▶ **Exercise aim**:
Repeat every line, exactly, from the very first through the one where "C = scene.collection" appears. Add nothing else.

---------- Provided material ----------

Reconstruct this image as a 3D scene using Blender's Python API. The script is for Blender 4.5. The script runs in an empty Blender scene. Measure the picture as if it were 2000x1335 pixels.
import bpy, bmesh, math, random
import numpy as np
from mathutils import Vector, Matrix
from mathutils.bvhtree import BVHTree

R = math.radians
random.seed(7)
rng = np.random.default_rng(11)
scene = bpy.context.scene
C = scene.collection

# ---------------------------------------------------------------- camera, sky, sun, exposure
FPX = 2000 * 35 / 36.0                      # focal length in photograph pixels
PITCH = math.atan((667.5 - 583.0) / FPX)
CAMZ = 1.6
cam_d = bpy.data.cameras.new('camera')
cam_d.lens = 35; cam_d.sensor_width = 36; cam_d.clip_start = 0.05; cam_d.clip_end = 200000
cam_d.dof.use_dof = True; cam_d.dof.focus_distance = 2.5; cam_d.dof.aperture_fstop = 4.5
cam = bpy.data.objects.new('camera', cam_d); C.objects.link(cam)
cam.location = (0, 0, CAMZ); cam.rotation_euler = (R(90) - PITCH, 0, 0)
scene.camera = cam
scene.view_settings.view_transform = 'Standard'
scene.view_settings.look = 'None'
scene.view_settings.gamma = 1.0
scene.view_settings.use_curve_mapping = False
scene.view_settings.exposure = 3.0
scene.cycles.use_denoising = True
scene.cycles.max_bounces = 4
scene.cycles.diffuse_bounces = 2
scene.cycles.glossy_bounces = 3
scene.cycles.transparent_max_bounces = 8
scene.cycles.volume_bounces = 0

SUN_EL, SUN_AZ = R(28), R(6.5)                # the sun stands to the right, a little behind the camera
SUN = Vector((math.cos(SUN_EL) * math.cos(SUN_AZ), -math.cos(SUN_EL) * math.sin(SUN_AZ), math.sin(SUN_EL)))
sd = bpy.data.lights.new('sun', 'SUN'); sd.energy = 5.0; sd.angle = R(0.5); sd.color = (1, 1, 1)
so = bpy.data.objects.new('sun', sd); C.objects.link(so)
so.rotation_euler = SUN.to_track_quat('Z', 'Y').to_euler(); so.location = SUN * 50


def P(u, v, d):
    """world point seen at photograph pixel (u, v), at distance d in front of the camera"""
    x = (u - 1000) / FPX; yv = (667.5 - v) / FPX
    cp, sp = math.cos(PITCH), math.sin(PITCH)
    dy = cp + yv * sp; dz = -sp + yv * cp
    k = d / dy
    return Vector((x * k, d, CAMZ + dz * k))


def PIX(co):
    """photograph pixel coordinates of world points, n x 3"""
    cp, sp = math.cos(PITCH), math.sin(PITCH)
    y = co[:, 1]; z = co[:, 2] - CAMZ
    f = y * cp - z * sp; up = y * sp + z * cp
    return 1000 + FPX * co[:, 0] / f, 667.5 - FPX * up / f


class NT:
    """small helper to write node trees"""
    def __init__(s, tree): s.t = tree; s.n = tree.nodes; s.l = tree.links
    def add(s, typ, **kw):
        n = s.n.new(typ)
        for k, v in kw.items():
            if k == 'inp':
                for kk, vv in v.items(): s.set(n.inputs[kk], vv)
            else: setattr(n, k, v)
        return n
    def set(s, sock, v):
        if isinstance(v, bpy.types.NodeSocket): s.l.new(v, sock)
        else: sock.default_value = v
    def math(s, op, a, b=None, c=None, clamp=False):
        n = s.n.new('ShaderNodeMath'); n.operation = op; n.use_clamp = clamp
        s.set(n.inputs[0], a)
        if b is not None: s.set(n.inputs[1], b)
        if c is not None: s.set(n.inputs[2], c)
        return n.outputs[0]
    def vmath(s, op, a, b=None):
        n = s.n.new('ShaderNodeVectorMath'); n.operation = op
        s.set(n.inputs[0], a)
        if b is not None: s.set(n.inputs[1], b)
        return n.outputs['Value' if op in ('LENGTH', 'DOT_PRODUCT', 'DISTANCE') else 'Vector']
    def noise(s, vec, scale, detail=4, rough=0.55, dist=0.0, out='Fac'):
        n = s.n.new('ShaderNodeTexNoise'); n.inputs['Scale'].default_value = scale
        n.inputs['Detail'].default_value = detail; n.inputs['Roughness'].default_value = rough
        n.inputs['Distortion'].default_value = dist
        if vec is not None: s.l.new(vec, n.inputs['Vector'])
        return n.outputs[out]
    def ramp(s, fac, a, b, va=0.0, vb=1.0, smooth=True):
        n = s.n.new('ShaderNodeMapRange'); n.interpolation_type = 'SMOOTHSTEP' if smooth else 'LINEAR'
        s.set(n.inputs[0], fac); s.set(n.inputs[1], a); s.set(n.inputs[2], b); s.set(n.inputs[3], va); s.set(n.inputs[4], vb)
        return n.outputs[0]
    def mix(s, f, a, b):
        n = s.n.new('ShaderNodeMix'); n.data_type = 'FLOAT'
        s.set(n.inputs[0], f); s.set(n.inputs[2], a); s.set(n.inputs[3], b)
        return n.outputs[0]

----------

▶ **Solution to this task**:
Reconstruct this image as a 3D scene using Blender's Python API. The script is for Blender 4.5. The script runs in an empty Blender scene. Measure the picture as if it were 2000x1335 pixels.
import bpy, bmesh, math, random
import numpy as np
from mathutils import Vector, Matrix
from mathutils.bvhtree import BVHTree

R = math.radians
random.seed(7)
rng = np.random.default_rng(11)
scene = bpy.context.scene
C = scene.collection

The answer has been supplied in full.